Ed Day, Rockland County Executive


Dec. 16, 2016

Contact: Jane Lerner, Director of Strategic Communications
Office of the County Executive (845) 638-5645


Rockland County Executive Ed Day urges MTA not to raise fares

NEW CITY, NY – Rockland County Executive Ed Day again urged the MTA not to impose fare hikes on local commuters whose tickets have already increased sharply while service has worsened.

"This exemption request is not just based on our annual, $40 million value gap. Nor having the dubious distinction of being the most underserved county in the MTA region," he said. "It is also based on the more than 52 percent average increase in fares we have experienced in just the past 10 years, plus the sub-par rail service provided to Rockland County on the Pascack Valley Line."

The MTA held one of a series of public hearings about the proposed fare hikes at a meeting Thursday in Suffern.

The remarks were delivered at the hearing on Day's behalf by Stephen J. Powers, the County Executive's director of Public Policy and Intergovernmental Relations.

Day's administration has been working with the MTA to address the $40 million value gap between what Rockland residents pay and the commuter services they receive.

The County Executive said that collaboration has resulted in a small narrowing of the value gap. He noted that the Metro-North last year permanently reduced the annual permit fee for West of Hudson rail station parking to just $20.

More recently, the MTA agreed to expanding Saturday service and launching Sunday service on the TAPPAN ZEExpress. Last year, Metro-North also permanently reduced the annual permit fee for West of Hudson rail station parking to just $20.

But Day noted that fares continue to rise. Since just 2007, there have been three fare increases with service cuts from NJ TRANSIT, along with five increases from Metro-North.
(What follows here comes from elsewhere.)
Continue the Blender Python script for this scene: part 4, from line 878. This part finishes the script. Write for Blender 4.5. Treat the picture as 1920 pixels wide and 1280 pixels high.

"Rockland commuters have had eight increases in 9 years -- more increases than anyone else in the MTA region," he said.

He noted that Metro-North has incurred no additional costs to operate the service and has made no investments in that line.

"It costs less now to operate because of the service cuts. Yet our riders endured two fare increases last year alone. Why should we pay more for less?," he asked.

The MTA will hold another hearing at 5 p.m., Dec. 20 at the New York Power Authority, Jaguar Room, 123 Main Street White Plains.

Members of the public can submit comments via email through the MTA website or by letter to MTA Government Affairs, 20th Floor, 2 Broadway, New York, NY 10004.